A Western at Warners, Strange Lady in Town (1955), confirmed this and, having married a wealthy Texan, Garson didn't need to work. She accepted only occasional roles that she really wanted to do, including Auntie Mame (1958) on Broadway, replacing Rosalind Russell; Eleanor Roosevelt in Sunrise at Campobello (1960); an imperious Queen Mary, by this time a sort of alter-ego, in Crown Matrimonial (1974), for television; and Aunt March in a television Little Women (1978). She spent her last years in Dallas, where her work for good causes was unstinting, including the campus theatre endowed in her name.

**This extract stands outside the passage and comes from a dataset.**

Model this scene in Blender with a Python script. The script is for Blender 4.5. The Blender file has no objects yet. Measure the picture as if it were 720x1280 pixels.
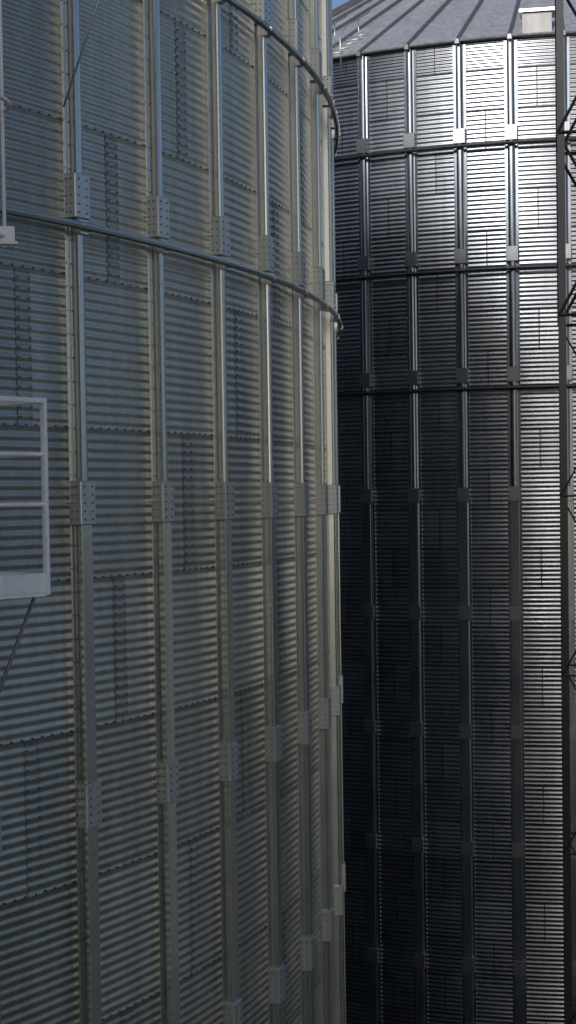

Joe Mankiewicz, who was at MGM at the same time, was once talking to me about its producers. "They all had a girl on the side. Eddie Mannix had - what was the name of that Irish-Jewish redhead?" "Greer Garson?" I ventured, wondering that what to me was one of the most regal of stars was to him just another half-forgotten "protegee". Could this be the same Greer Garson who indignantly rejected the self-parody number in Ziegfeld Follies written for her by Roger Edens and Kay Thompson, which Judy Garland so eagerly played?

David Shipman

Greer Garson, actress: born Co Down, Northern Ireland 29 September 1903; married 1933 Edward A. Snelson (marriage dissolved 1937), 1943 Richard Ney (marriage dissolved 1947), 1949 Elijah "Buddy" Fogelson (died 1987); died Dallas, Texas 6 April 1996.